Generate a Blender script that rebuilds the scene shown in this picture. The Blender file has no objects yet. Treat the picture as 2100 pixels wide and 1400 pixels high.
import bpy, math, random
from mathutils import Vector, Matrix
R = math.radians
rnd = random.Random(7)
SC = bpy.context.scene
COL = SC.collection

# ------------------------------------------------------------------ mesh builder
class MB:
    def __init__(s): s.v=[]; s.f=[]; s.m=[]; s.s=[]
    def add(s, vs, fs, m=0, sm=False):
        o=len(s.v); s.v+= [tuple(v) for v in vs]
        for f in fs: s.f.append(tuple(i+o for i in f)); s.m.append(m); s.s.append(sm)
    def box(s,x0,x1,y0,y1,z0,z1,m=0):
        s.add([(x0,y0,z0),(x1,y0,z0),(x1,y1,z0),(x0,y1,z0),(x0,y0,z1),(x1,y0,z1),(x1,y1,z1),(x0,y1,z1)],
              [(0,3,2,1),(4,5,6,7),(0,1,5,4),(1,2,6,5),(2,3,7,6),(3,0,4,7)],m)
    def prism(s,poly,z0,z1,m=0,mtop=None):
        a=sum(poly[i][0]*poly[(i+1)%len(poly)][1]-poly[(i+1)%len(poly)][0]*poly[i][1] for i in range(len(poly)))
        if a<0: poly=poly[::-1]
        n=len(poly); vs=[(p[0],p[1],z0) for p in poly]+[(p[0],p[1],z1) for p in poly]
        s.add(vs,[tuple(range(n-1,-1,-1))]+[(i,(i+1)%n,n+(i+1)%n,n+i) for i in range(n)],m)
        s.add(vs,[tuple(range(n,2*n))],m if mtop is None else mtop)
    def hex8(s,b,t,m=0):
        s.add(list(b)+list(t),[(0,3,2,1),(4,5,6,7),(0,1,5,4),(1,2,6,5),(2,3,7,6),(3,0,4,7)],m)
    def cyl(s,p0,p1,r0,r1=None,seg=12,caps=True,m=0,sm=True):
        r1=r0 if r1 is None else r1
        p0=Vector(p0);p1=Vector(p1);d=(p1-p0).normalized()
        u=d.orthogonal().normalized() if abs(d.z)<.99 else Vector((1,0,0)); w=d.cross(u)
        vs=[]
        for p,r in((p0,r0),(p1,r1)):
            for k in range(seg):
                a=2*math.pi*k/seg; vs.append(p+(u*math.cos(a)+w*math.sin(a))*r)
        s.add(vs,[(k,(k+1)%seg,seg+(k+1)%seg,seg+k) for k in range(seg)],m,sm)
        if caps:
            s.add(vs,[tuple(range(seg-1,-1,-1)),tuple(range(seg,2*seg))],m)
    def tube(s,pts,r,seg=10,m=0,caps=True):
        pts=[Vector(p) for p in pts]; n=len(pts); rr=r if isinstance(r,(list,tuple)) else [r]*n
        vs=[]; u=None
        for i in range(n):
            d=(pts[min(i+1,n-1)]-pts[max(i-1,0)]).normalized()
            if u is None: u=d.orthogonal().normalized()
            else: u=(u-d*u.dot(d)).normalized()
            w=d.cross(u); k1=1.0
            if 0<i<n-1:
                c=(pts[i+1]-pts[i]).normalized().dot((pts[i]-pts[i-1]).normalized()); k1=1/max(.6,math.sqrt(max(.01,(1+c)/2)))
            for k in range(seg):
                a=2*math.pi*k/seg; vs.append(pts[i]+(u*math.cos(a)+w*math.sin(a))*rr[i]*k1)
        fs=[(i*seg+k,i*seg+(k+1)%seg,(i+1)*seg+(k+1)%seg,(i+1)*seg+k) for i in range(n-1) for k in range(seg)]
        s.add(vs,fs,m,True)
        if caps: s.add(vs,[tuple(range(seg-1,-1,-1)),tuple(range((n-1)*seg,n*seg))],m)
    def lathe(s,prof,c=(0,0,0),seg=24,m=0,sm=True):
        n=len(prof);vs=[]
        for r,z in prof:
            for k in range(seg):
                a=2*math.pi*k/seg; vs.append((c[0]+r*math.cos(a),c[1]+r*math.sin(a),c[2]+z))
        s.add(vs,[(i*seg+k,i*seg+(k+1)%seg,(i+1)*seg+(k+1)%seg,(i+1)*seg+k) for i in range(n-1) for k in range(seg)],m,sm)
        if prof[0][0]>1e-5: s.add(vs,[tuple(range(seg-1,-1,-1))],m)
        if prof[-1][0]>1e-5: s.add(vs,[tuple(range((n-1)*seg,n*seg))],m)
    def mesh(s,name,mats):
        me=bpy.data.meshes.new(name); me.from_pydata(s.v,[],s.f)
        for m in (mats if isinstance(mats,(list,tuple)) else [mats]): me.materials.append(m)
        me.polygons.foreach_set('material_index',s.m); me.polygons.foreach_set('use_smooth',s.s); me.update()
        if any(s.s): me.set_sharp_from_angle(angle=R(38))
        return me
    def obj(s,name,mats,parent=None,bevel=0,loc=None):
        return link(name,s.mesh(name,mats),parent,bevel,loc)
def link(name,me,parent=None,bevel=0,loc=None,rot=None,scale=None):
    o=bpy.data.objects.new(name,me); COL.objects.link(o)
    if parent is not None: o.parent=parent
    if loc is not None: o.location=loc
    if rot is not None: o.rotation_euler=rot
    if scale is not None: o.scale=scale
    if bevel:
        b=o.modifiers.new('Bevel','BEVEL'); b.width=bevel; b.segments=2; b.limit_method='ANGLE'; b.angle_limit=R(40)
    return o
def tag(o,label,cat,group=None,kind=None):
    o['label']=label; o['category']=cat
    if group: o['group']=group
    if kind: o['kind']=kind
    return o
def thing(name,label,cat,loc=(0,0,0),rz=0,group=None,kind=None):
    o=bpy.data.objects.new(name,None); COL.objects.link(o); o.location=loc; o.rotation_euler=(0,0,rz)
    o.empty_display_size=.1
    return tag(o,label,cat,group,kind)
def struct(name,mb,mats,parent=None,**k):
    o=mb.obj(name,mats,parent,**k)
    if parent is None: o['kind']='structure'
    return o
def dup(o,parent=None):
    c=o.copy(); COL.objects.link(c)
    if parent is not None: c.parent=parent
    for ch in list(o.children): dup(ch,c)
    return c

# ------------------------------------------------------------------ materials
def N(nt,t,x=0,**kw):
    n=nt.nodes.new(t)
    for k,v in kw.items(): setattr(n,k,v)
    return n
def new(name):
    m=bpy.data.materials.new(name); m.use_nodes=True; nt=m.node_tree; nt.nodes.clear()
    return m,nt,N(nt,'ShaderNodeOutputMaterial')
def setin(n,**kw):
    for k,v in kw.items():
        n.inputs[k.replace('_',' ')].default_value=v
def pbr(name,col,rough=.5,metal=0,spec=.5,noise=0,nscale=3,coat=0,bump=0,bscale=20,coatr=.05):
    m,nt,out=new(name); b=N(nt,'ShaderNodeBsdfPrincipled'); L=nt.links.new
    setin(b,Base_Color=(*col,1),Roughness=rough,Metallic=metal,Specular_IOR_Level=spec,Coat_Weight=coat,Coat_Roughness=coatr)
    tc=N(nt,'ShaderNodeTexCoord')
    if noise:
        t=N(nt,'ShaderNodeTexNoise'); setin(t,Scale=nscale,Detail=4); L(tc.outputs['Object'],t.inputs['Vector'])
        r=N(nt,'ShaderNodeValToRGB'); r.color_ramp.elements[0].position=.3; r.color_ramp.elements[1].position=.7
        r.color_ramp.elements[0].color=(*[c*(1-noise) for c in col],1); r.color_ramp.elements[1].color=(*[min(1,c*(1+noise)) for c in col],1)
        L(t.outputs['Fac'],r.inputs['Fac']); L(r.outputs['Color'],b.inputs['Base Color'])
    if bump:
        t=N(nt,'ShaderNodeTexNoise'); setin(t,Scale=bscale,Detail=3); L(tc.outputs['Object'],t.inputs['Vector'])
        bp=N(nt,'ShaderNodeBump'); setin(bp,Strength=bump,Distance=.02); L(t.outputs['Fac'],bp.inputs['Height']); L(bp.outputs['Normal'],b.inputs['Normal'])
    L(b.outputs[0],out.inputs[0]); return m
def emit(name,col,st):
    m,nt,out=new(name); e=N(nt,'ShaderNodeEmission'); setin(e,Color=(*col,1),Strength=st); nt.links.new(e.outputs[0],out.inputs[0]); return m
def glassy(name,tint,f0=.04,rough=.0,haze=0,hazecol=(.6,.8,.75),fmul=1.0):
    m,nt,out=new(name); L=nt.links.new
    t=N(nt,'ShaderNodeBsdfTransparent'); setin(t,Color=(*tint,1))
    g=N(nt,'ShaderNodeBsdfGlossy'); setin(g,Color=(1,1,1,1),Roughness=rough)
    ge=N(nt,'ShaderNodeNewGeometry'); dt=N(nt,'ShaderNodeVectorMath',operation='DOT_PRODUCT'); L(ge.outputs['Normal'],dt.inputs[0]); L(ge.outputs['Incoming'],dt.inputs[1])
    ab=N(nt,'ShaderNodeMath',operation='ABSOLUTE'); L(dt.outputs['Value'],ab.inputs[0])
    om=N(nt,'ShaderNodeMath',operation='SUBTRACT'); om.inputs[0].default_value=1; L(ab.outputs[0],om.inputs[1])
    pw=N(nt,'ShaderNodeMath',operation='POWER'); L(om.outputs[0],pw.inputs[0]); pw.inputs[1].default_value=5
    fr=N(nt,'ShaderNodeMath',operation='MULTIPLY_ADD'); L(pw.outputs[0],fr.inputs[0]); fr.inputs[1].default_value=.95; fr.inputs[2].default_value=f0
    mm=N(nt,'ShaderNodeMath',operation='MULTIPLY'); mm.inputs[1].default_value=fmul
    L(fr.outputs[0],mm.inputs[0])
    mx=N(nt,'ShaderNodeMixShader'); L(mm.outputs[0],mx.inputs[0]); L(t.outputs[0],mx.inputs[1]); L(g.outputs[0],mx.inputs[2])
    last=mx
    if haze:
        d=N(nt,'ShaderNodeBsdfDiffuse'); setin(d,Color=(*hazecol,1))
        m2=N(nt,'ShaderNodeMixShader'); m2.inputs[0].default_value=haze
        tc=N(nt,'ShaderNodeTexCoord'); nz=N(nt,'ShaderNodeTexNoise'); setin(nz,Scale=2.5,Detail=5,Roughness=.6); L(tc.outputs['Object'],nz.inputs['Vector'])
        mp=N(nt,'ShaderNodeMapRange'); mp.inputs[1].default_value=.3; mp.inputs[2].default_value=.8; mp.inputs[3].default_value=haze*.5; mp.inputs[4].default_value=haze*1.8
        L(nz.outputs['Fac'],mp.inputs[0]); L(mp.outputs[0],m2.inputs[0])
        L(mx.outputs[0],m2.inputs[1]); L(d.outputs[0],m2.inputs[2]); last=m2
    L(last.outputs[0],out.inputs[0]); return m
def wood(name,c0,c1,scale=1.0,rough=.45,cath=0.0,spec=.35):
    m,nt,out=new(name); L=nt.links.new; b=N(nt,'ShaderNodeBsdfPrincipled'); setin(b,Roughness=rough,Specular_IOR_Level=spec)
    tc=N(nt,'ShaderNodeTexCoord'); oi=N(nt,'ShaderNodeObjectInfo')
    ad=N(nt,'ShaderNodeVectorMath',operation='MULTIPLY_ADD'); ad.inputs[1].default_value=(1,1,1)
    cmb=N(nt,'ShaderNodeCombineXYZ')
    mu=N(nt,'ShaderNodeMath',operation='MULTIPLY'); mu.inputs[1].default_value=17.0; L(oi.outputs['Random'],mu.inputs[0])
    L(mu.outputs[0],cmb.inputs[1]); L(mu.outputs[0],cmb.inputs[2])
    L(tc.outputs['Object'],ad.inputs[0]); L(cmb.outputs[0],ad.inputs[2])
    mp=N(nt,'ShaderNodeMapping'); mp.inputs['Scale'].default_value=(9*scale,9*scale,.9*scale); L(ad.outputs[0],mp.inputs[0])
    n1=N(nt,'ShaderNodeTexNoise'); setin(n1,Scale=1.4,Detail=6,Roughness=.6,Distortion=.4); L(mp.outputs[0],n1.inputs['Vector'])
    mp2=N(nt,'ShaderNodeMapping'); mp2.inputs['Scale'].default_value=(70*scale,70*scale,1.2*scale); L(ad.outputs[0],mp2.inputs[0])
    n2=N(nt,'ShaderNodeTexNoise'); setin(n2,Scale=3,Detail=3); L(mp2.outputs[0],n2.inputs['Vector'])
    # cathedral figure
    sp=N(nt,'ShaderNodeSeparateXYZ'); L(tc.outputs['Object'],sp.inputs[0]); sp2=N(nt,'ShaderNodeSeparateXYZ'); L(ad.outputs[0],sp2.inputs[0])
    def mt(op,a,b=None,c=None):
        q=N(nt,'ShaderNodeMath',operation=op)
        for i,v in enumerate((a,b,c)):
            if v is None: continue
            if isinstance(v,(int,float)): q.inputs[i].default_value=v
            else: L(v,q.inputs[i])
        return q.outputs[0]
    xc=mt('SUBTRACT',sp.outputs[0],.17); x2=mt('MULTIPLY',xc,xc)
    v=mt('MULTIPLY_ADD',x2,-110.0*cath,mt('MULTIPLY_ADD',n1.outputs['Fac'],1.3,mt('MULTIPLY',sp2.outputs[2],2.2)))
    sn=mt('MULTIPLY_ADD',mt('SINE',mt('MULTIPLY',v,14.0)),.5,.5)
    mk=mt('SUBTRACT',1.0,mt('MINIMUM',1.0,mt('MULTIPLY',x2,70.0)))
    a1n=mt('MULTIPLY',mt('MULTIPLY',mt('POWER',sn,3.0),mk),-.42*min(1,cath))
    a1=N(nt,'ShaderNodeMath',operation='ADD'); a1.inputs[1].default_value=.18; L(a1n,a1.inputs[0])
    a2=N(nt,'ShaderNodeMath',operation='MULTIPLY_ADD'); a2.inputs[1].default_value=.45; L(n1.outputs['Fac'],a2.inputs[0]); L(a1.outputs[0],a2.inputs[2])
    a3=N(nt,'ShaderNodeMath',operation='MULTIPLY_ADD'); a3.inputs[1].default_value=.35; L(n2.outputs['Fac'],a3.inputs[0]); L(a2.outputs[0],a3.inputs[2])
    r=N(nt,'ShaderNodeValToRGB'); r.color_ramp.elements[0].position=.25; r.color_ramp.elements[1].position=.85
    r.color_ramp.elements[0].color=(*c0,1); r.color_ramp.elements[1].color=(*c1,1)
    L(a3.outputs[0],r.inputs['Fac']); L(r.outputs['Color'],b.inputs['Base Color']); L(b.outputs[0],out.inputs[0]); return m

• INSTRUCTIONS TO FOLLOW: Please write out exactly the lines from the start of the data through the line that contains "COL = SC.collection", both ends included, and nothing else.

• COMPLETE RESPONSE:
Generate a Blender script that rebuilds the scene shown in this picture. The Blender file has no objects yet. Treat the picture as 2100 pixels wide and 1400 pixels high.
import bpy, math, random
from mathutils import Vector, Matrix
R = math.radians
rnd = random.Random(7)
SC = bpy.context.scene
COL = SC.collection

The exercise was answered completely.